Dealers claim that there has been a pattern of suspect items sold at Sotheby's during the 1990s which they believe originate from at least two sources. Bonhams, another London auctioneer, said it had raised concerns with Sotheby's two years ago involving one supplier. Several of London's most respected dealers have also complained to the company about the amount of suspect furniture sold in its New Bond Street saleroom.
The controversy over fake antiques at the world-famous auction house has flared up after the sale of two pairs of chairs said to come from St Giles's House in Wimborne, Dorset, the seat of the Earl of Shaftesbury. They are now known to be fakes and do not come from St Giles's House.
The first pair were bought in 1994 for UKP:463,500 by Herbert Black, a Canadian scrap metal merchant millionaire. The second pair fetched a world record price of UKP:837,500 when they were sold two years later. Dealers were staggered that Sotheby's had failed to spot the fakes, with one expert claiming it was the "equivalent of the British Museum misreading the Elgin Marbles". Alan Rubin, 50, who runs an antiques business in Mayfair, however, last week confirmed it was not an isolated incident and said there had been a "pattern" of suspect furniture on sale at the auction house in recent years.

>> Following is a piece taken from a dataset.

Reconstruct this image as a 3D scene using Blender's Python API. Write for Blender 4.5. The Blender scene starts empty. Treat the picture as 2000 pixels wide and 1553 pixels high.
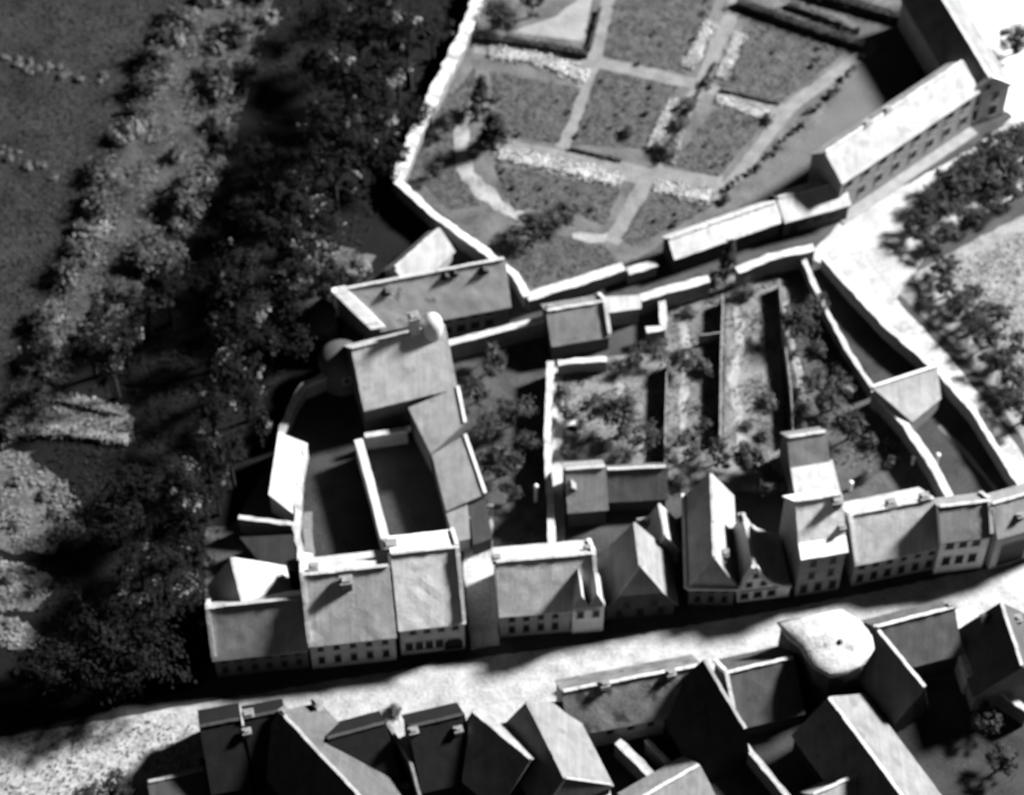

Rubin himself bought a Carlton House desk for UKP:78,500 from Sotheby's that was claimed to be 18th century. Two years later, in 1996, he bought a rare pair of "George III" painted jardinières. Both "lots" were fakes.
"I found out when I saw another item offered at Sotheby's which was in the same style," he said. "It was confirmed to me that all these pieces had come from the same source. I went back to my gallery and took the desk to pieces. It took four hours to examine in detail - a very brilliant fake, but no question. I was refunded by Sotheby's for both lots."
John Hill, 52, another antiques dealer, bought a pair of painted torchères, which were described as Regency in the Sotheby's catalogue. "We were certain they were fakes and were fully refunded," he said last week.These fakes have come to light only because they were bought by experts. A third set of chairs said to come from St Giles's House are still in circulation after concerns were raised about their authenticity when they were offered for sale at Sotheby's in July 1997.
Hammered: desk and table were offered at top prices despite their disputed provenance Child was suspended immediately after the July furniture sale, at which three lots were withdrawn because of doubts about their authenticity. On the same day, Sotheby's issued a writ against the supplier of the fake chairs. It is claimed Sotheby's was contacted more than two years ago about one suspect dealer named Cooks of Marlborough, whose director, Catherine Wilson Cook, supplied the forged St Giles's chairs.
Bonhams was concerned that a genuine table it sold to Cooks for UKP:15,500 was later offered at Sotheby's at four times the price with newly added extending leaves. "If people buy from reputable dealers and auction houses and an object turns out to be not what it purports to be, the buyer will get his or her money back. This is what happened in all of these instances," said a Sotheby's spokesman. "However, we do not feel we are alone in having to deal with fake furniture. As one of the market leaders, the actions we have taken are intended to counteract the activities of those individuals attempting to trade fraudulently."
Both Child and his colleague, Joseph Friedman, have been cleared by the company of any wrongdoing.